§ **Exercise task**:
Each line of the material must be returned exactly.

------------------------------------------------------------------------

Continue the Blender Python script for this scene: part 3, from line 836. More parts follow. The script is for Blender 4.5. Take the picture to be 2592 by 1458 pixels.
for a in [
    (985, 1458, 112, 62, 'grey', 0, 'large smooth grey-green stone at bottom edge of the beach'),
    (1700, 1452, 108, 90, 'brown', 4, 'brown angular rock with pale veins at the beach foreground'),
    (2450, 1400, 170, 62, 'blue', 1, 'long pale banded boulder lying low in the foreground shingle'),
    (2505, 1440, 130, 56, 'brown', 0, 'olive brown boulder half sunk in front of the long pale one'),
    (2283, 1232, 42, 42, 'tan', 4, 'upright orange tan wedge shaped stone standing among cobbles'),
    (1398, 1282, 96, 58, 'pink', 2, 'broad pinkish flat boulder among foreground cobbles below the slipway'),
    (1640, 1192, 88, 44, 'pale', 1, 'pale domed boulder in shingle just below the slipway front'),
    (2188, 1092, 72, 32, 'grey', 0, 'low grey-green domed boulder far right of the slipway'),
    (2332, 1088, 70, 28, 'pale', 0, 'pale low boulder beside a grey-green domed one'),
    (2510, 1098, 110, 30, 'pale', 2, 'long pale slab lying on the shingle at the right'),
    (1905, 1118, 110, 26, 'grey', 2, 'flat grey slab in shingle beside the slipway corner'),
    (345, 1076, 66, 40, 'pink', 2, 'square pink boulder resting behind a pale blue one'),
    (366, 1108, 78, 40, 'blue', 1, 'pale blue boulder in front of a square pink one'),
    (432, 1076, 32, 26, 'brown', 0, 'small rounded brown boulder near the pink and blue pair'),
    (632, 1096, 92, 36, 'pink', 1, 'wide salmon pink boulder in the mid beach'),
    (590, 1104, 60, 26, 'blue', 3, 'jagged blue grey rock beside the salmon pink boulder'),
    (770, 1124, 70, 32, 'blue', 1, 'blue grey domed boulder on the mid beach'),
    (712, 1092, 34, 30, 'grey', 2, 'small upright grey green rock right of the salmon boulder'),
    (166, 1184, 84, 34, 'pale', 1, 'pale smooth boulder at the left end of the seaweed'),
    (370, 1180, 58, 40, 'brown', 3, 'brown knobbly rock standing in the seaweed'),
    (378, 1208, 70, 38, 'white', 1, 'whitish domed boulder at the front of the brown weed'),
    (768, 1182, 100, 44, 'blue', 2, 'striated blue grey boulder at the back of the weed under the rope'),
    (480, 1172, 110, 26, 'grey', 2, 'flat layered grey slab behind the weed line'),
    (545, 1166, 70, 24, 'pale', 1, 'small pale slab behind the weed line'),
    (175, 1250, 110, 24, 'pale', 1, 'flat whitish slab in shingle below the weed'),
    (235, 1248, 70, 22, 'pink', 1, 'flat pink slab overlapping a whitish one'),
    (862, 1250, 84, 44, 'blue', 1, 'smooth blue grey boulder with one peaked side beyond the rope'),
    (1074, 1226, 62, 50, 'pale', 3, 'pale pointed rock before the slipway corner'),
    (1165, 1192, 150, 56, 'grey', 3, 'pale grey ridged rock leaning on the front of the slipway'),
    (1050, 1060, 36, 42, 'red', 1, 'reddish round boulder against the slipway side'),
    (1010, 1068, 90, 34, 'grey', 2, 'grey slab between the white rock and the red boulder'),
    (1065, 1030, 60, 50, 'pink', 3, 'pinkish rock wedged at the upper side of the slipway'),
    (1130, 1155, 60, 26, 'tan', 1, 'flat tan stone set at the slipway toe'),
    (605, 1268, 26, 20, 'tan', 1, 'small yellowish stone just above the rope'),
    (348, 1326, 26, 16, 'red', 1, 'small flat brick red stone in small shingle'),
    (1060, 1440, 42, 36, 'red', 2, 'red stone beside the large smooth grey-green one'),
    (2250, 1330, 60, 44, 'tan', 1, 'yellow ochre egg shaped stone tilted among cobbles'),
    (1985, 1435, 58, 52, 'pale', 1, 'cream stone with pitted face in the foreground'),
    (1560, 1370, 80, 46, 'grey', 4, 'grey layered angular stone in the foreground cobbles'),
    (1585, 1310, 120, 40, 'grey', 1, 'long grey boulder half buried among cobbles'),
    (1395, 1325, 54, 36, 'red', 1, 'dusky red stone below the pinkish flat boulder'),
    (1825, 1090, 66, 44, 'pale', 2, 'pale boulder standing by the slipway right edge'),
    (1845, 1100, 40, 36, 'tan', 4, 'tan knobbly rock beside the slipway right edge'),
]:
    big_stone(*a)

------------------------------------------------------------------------

§ **The answer**:
Continue the Blender Python script for this scene: part 3, from line 836. More parts follow. The script is for Blender 4.5. Take the picture to be 2592 by 1458 pixels.
for a in [
    (985, 1458, 112, 62, 'grey', 0, 'large smooth grey-green stone at bottom edge of the beach'),
    (1700, 1452, 108, 90, 'brown', 4, 'brown angular rock with pale veins at the beach foreground'),
    (2450, 1400, 170, 62, 'blue', 1, 'long pale banded boulder lying low in the foreground shingle'),
    (2505, 1440, 130, 56, 'brown', 0, 'olive brown boulder half sunk in front of the long pale one'),
    (2283, 1232, 42, 42, 'tan', 4, 'upright orange tan wedge shaped stone standing among cobbles'),
    (1398, 1282, 96, 58, 'pink', 2, 'broad pinkish flat boulder among foreground cobbles below the slipway'),
    (1640, 1192, 88, 44, 'pale', 1, 'pale domed boulder in shingle just below the slipway front'),
    (2188, 1092, 72, 32, 'grey', 0, 'low grey-green domed boulder far right of the slipway'),
    (2332, 1088, 70, 28, 'pale', 0, 'pale low boulder beside a grey-green domed one'),
    (2510, 1098, 110, 30, 'pale', 2, 'long pale slab lying on the shingle at the right'),
    (1905, 1118, 110, 26, 'grey', 2, 'flat grey slab in shingle beside the slipway corner'),
    (345, 1076, 66, 40, 'pink', 2, 'square pink boulder resting behind a pale blue one'),
    (366, 1108, 78, 40, 'blue', 1, 'pale blue boulder in front of a square pink one'),
    (432, 1076, 32, 26, 'brown', 0, 'small rounded brown boulder near the pink and blue pair'),
    (632, 1096, 92, 36, 'pink', 1, 'wide salmon pink boulder in the mid beach'),
    (590, 1104, 60, 26, 'blue', 3, 'jagged blue grey rock beside the salmon pink boulder'),
    (770, 1124, 70, 32, 'blue', 1, 'blue grey domed boulder on the mid beach'),
    (712, 1092, 34, 30, 'grey', 2, 'small upright grey green rock right of the salmon boulder'),
    (166, 1184, 84, 34, 'pale', 1, 'pale smooth boulder at the left end of the seaweed'),
    (370, 1180, 58, 40, 'brown', 3, 'brown knobbly rock standing in the seaweed'),
    (378, 1208, 70, 38, 'white', 1, 'whitish domed boulder at the front of the brown weed'),
    (768, 1182, 100, 44, 'blue', 2, 'striated blue grey boulder at the back of the weed under the rope'),
    (480, 1172, 110, 26, 'grey', 2, 'flat layered grey slab behind the weed line'),
    (545, 1166, 70, 24, 'pale', 1, 'small pale slab behind the weed line'),
    (175, 1250, 110, 24, 'pale', 1, 'flat whitish slab in shingle below the weed'),
    (235, 1248, 70, 22, 'pink', 1, 'flat pink slab overlapping a whitish one'),
    (862, 1250, 84, 44, 'blue', 1, 'smooth blue grey boulder with one peaked side beyond the rope'),
    (1074, 1226, 62, 50, 'pale', 3, 'pale pointed rock before the slipway corner'),
    (1165, 1192, 150, 56, 'grey', 3, 'pale grey ridged rock leaning on the front of the slipway'),
    (1050, 1060, 36, 42, 'red', 1, 'reddish round boulder against the slipway side'),
    (1010, 1068, 90, 34, 'grey', 2, 'grey slab between the white rock and the red boulder'),
    (1065, 1030, 60, 50, 'pink', 3, 'pinkish rock wedged at the upper side of the slipway'),
    (1130, 1155, 60, 26, 'tan', 1, 'flat tan stone set at the slipway toe'),
    (605, 1268, 26, 20, 'tan', 1, 'small yellowish stone just above the rope'),
    (348, 1326, 26, 16, 'red', 1, 'small flat brick red stone in small shingle'),
    (1060, 1440, 42, 36, 'red', 2, 'red stone beside the large smooth grey-green one'),
    (2250, 1330, 60, 44, 'tan', 1, 'yellow ochre egg shaped stone tilted among cobbles'),
    (1985, 1435, 58, 52, 'pale', 1, 'cream stone with pitted face in the foreground'),
    (1560, 1370, 80, 46, 'grey', 4, 'grey layered angular stone in the foreground cobbles'),
    (1585, 1310, 120, 40, 'grey', 1, 'long grey boulder half buried among cobbles'),
    (1395, 1325, 54, 36, 'red', 1, 'dusky red stone below the pinkish flat boulder'),
    (1825, 1090, 66, 44, 'pale', 2, 'pale boulder standing by the slipway right edge'),
    (1845, 1100, 40, 36, 'tan', 4, 'tan knobbly rock beside the slipway right edge'),
]:
    big_stone(*a)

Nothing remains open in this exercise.